El aligustre de Fra Angelico

En La Anunciación de Fra Angelico (siglo XV), en medio del jardín del paraíso, hay un aligustre representado con gran realismo. «El aligustre se usa para teñir la lana y Fra Angelico era de Florencia, que entonces era una potencia textil», descubre Barba. En el lado opuesto del espectro están las «quimeras pictóricas» del Bosco (siglo XVI). En La meditación de Juan Bautista (Museo Lázaro Galdiano de Madrid), el artista inventó una planta combinando una decena de vegetales.
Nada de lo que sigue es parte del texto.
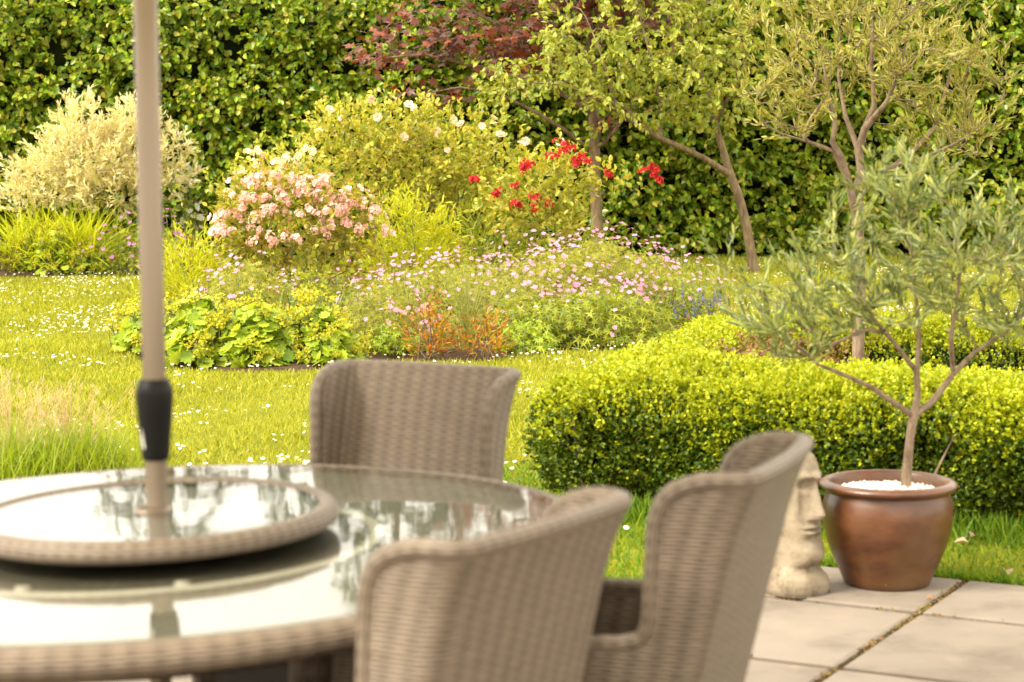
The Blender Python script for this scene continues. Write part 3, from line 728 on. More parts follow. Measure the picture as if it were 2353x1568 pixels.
tab = np.array([(0, .088, .086, .088), (.012, .093, .090, .092), (.03, .092, .090, .092), (.05, .086, .083, .090), (.066, .072, .064, .084), (.078, .062, .058, .080), (.088, .061, .072, .076), (.10, .060, .082, .072),
                (.125, .060, .082, .068), (.16, .059, .074, .066), (.20, .060, .068, .066), (.25, .061, .064, .066), (.30, .059, .060, .066), (.335, .058, .064, .065), (.36, .054, .060, .061), (.385, .045, .049, .052), (.40, .033, .034, .038), (.408, .018, .018, .02), (.41, .002, .002, .002)])
zz = np.concatenate([np.linspace(0, .38, 150), .41 - .03 * (1 - np.sin(np.linspace(0, np.pi / 2, 24)[1:])) ** 1.0]); nth = 128
wv, fv, bv = [np.interp(zz, tab[:, 0], tab[:, i]) for i in (1, 2, 3)]
for q in (wv, fv, bv):
    for _ in range(3): q[1:-1] = (q[:-2] + 2 * q[1:-1] + q[2:]) / 4
th = np.linspace(0, 2 * np.pi, nth, endpoint=False); sn, cs = np.sin(th), np.cos(th); e_ = 2 / 2.7
sx_ = np.sign(sn) * np.abs(sn) ** e_; cy_ = np.sign(cs) * np.abs(cs) ** e_
X = wv[:, None] * sx_[None]; Y = np.where(cy_[None] > 0, -fv[:, None] * cy_[None], -bv[:, None] * cy_[None]); Z = np.repeat(zz[:, None], nth, 1)
fr = (np.clip(cy_, 0, 1) ** .5)[None]
g = lambda v, m_, s_: np.exp(-((v - m_) / s_) ** 2)
nose_h = np.interp(Z, [.195, .2095, .216, .228, .25, .30, .330, .345], [0, 0, .030, .041, .032, .019, .014, 0]); nose_w = np.interp(Z, [.2, .228, .26, .33], [.019, .020, .013, .010])
F_ = nose_h * np.exp(-(np.abs(X) / nose_w) ** 2.6)
F_ = F_ + .013 * g(Z, .334, .010) * np.exp(-(X / .047) ** 4) - .024 * g(Z, .311, .014) * (g(X, .029, .016) + g(X, -.029, .016))
F_ = F_ - .014 * g(Z, .255, .035) * (g(X, .036, .012) + g(X, -.036, .012))
lw_ = np.exp(-(X / .036) ** 4); F_ = F_ + lw_ * (.010 * g(Z, .193, .006) + .010 * g(Z, .1765, .006) - .008 * g(Z, .185, .003) - .010 * g(Z, .158, .012)) + .006 * g(Z, .112, .018) * np.exp(-(X / .04) ** 4)
Y = Y - F_ * fr
ear = np.interp(Z, [.165, .18, .20, .29, .31, .32], [0, .9, 1, 1, .6, 0]) * g(Y, .012, .014); X = X + np.sign(X) * .011 * ear
Y = Y + .004 * (vnoise(np.stack([X, Y, Z], -1), 30, 5) - .5); X = X + .004 * (vnoise(np.stack([X, Y, Z], -1), 30, 6) - .5)
acc = Acc(); acc.add(np.stack([X, Y, Z], -1).reshape(-1, 3), grid_faces(len(zz), nth, cv=True)); acc.add(np.stack([X[-1], Y[-1], Z[-1]], -1), [list(range(nth))])
o = acc.build('stone_head', STONE, None, True); o.location = (.872, 6.31, 0); o.rotation_euler = (0, 0, R(43)); o.scale = (1.04, 1.04, 1.10)
tag(o, 'weathered pale stone head statue with a long nose beside the pot', 'statue')
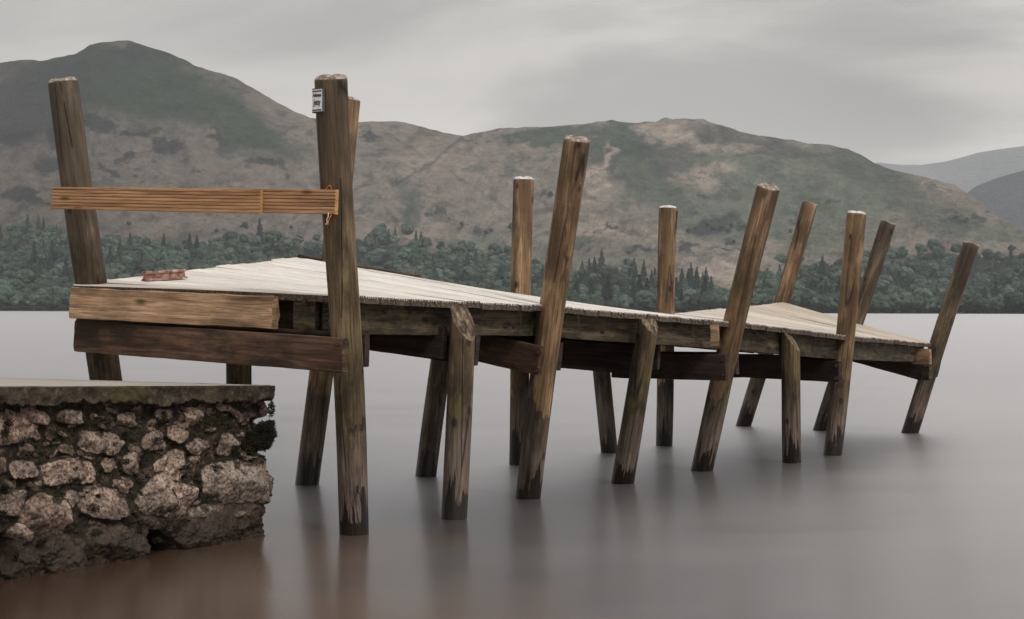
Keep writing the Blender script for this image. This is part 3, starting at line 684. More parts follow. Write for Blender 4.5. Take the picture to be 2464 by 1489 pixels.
# ---- beams
def uv_box(o, a, d, up):
    uvl = o.data.uv_layers.new(name='UVMap'); side = d.cross(up).normalized(); off = random.uniform(0, 9)
    for p in o.data.polygons:
        n = p.normal
        for li in p.loop_indices:
            v = o.data.vertices[o.data.loops[li].vertex_index].co
            x = v.dot(d)
            if abs(n.dot(d)) > .8: uvl.data[li].uv = (v.dot(side) * 3 + off, v.dot(up) * 3)
            else: uvl.data[li].uv = (x + off, v.dot(up) if abs(n.dot(up)) < .7 else v.dot(side))
def beam(name, a, b, w, h, mat, parent=jetty, rough=.0022, bev=.003, ends=None, segs=28):
    """a, b: centre of the top edge; long beam with slightly worn, uneven faces"""
    up = Vector((0, 0, 1)); d = (b - a); Ln = d.length; d.normalize(); side = d.cross(up).normalized(); u = side.cross(d).normalized()
    seed = random.randrange(999); V = []; Fc = []
    ring = []
    nw, nh = max(1, int(w / .02)), max(2, int(h / .03))
    for k in range(nw + 1): ring.append((-w / 2 + w * k / nw, 0))
    for k in range(1, nh + 1): ring.append((w / 2, -h * k / nh))
    for k in range(1, nw + 1): ring.append((w / 2 - w * k / nw, -h))
    for k in range(1, nh): ring.append((-w / 2, -h + h * k / nh))
    m = len(ring)
    for j in range(segs + 1):
        x = Ln * j / segs
        for i, (s, z) in enumerate(ring):
            n1 = (float(vnoise(np.array(x * 9), np.array(i * .7), seed)) - .5) * 2 * rough
            n2 = (float(vnoise(np.array(x * 9), np.array(i * .7 + 40), seed)) - .5) * 2 * rough
            cx = .0 if not (abs(abs(s) - w / 2) < 1e-6 and (abs(z) < 1e-6 or abs(z + h) < 1e-6)) else bev
            ss = s - math.copysign(cx, s); zz = z - (cx if z > -h / 2 else -cx)
            xe = (random.uniform(-1, 1) * rough * 1.5) if j in (0, segs) else 0
            V.append(d * (x + xe) + side * (ss + n1) + u * (zz + n2))
    for j in range(segs):
        for i in range(m): q = j * m + i; r = j * m + (i + 1) % m; Fc.append((q, q + m, r + m, r))
    Fc.append(tuple(range(m))); Fc.append(tuple(reversed(range(segs * m, (segs + 1) * m))))
    o = mesh_obj(name, V, Fc, [mat], None, False); o.location = a
    uv_box(o, a, d, u)
    return child(o, parent) if parent else o
def px_beam(name, xl, tl, bl, Zl, xr, tr, br, Zr, w, mat, **k):
    a = at(xl, tl, Zl); b = at(xr, tr, Zr); h = ((bl - tl) * Zl + (br - tr) * Zr) / 2 / F
    return beam(name, a, b, w, h, mat, **k)
def row_dir(K, i): return (K[i + 1] - K[i]).normalized()
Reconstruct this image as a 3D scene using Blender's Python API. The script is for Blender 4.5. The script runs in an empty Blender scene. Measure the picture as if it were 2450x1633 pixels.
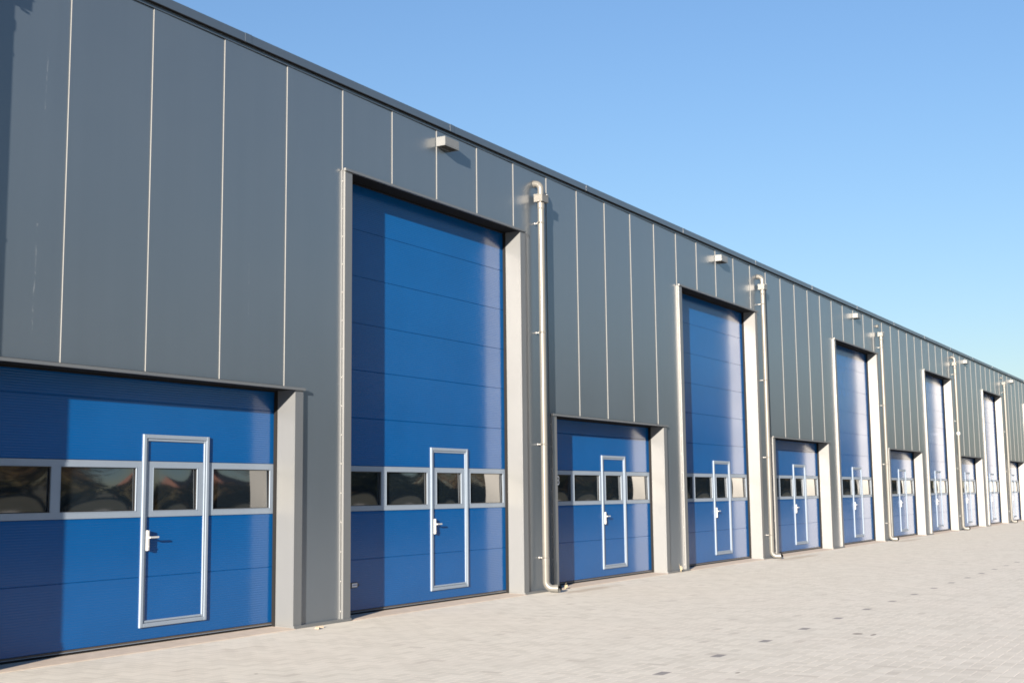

«Con la distancia de los siglos no es fácil entender por qué artistas capaces de un gran realismo, por ejemplo Botticelli, inventaban vegetales. ¿No tenían modelos reales a mano? ¿Los copiaron de decoraciones fitomorfas (en forma de planta)? ¿Sirven de relleno? ¿Son añadidos sucesivos de otras manos?», se pregunta Signorini. Sea como sea, nadie se queda igual tras observar el arte con gafas botánicas. «Cuando miro una planta ahora aprecio aún más los matices de color y de tono que pueda tener. El arte te enseña a mirar la vida», concluye Barba.